O facto de um autor como Graham Greene os ter reinventado no século passado, o cavaleiro como um pobre cura de aldeia premiado com um título eclesiástico (romance Monsehor Quixote, 1982), e Sancho como um alcalde comunista do lugarejo, atravessando de novo a Espanha,  agora de automóvel, deixando em casa a pileca do primeiro e o burrico do segundo, em novas aventuras que actualizam, no pós-franquismo, a eterna estória picaresca de dois amigos que chocam com a maldade e a dureza das autoridades, demonstrando que o duo cervantino está na base essencial da nossa alma como símbolos intemporal que é da nossa psique humana. A minha permanente devoção pelo romance do Quixote e do seu aio levar-me-ia, naturalmente, a procurar no romance picaresco espanhol, sobretudo  desde o Lazarillo de Tormes, o Gúzman de Alfarache  e a História da Vida do Buscão, o complemento do quixotismo, num registo também tipicamente espanhol, ou seja, como a descrição realista do mundo de maldade, injustiça, fome, solidão e falsidade que autores castelhanos como o anónimo autor de Larazillo, assim como Mateo Alemán, Quevedo e outros denunciaram com uma franqueza e uma audácia que se antecipava à voga do realismo no romance europeu do século XIX.

 

 



Jorge Luis Borges
 
 
 
II

 Jorge Luis Borges

 

 

“(…) quando falo de Europa, não me refiro a uma simples entidade geográfica; falo de algo que para mim está vivo. Quero dizer com isso que tenho sangue espanhol, sangue britânico, sangue português, sangue judeu e, de forma muito mais afastada (…), sangue francês, normando para ser preciso.”

Jorge Luis Borges, “Porque me sinto europeu”, 1985.

 

 

Um outro nome importante entre aqueles a que dedico uma verdadeira veneração, precisa ainda de ver referido, de fascínio perante os seus prodigiosos dotes de poeta, filósofo, ensaísta e contista: o argentino Jorge Luis Borges (1899-1986), o mais universal e o mais europeu dos escritores e visionários latino-anericanos, autor de obras que teríamos de classificar de vertiginosas, devido à sua prodigiosa capacidade de narrar estórias mescladas de uma cultura ímpar, com múltiplas raízes religiosas, nomeadamente judaicas, o que se torna evidente em obras do género fantástico como Ficciones, O Aleph ou O Livro do Seres imaginários.
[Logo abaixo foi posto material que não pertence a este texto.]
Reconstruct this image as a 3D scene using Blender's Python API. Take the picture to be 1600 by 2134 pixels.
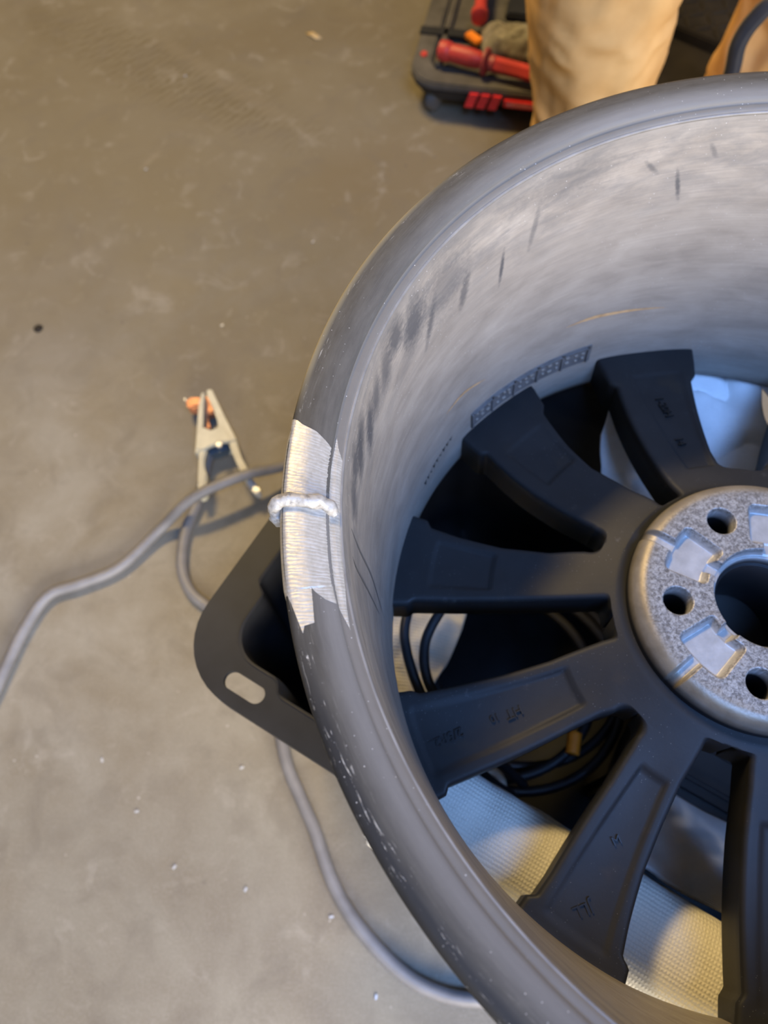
import bpy, bmesh, math, random
import numpy as np
from mathutils import Vector, Matrix, noise

for o in list(bpy.data.objects):
    bpy.data.objects.remove(o)
scene = bpy.context.scene
col = scene.collection
random.seed(4)
R_ = math.radians
PI = math.pi

# ------------------------------------------------------------------ camera
cd = bpy.data.cameras.new('camera')
cam = bpy.data.objects.new('camera', cd)
col.objects.link(cam)
cd.sensor_fit = 'HORIZONTAL'
cd.sensor_width = 7.3
cd.lens = 1560 / 1600 * 7.3
cd.clip_start = 0.02
cam.matrix_world = Matrix(((0.99956063, 0.01290576, 0.02668321, -0.21720512),
                           (0.0, 0.90023156, -0.43541146, -0.148957),
                           (-0.02964039, 0.43522015, 0.89983602, 0.90429506),
                           (0, 0, 0, 1)))
cd.dof.use_dof = True
cd.dof.focus_distance = 0.36
cd.dof.aperture_fstop = 2.2
scene.camera = cam

# ------------------------------------------------------------------ world, lamps, exposure
wd = bpy.data.worlds.new('world')
scene.world = wd
wd.use_nodes = True
wd.node_tree.nodes['Background'].inputs[0].default_value = (0.75, 0.78, 0.85, 1)
wd.node_tree.nodes['Background'].inputs[1].default_value = 0.07


def area(name, loc, target, sx, sy, power, color):
    d = bpy.data.lights.new(name, 'AREA')
    d.shape = 'RECTANGLE'
    d.size = sx
    d.size_y = sy
    d.energy = power
    d.color = color
    o = bpy.data.objects.new(name, d)
    col.objects.link(o)
    o.location = loc
    o.rotation_euler = (Vector(target) - Vector(loc)).to_track_quat('-Z', 'Y').to_euler()
    return o


area('shop_lamp_warm', (-1.1, 1.9, 2.9), (-0.2, 0.6, 0), 0.9, 0.3, 72, (1.0, 0.71, 0.30))
area('open_door_daylight', (0.75, -2.0, 1.0), (-0.1, 0.1, 0.5), 2.4, 1.0, 110, (1.0, 0.90, 0.77))
area('overhead_sky_fill', (0.55, -1.05, 2.75), (0.0, 0.05, 0.4), 1.6, 1.0, 74, (0.20, 0.42, 1.0))  # unseen blue light, added high overhead to reach the rags and towel

vs = scene.view_settings
vs.view_transform = 'Standard'
vs.look = 'None'
vs.exposure = 0.60
vs.gamma = 1.0
vs.use_curve_mapping = False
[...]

Um texto como “A escritura de Deus”, sobre um índio encarcerado numa prisão na qual está também cativo um jaguar em cuja pele está gravada uma sentença mágica que Deus ali escreveu para conjurar os males que ocorressem no final dos tempos, e que só um eleito a poderia um dia ler, é um exemplo desta arte da vertigem de Borges. Nutro conto, o da assombrosa descoberta do mítico Aleph numa cave da rua Garay, em Buenos Aires, encontramos uma pequena esfera furta-cores, de intolerável fulgor, com dois ou três centímetros de diâmetro, embora contivesse nele todo o universo, como o mar, a alvorada e a tarde, as multidões da América, um labirinto quebrado, todos os espelhos do planeta, os desertos equatoriais, um exemplar da primeira edição inglesa de Plínio, cavalos numa praia do mar Cáspio, sobreviventes duma batalha, tigres, símbolos, exércitos,  todas as formigas que há na terra, a circulação do seu próprio sangue, a engrenagem do amor e a  modificação da morte, podendo ver-se nesse Aleph a terra e na terra de novo o Aleph, a sua cara e as suas vísceras, “vi  a tua cara e senti a tua vertigem e chorei, porque os meus olhos tinham visto esse objecto secreto e conjectural que nenhum homem olhara, o inconcebível universo”.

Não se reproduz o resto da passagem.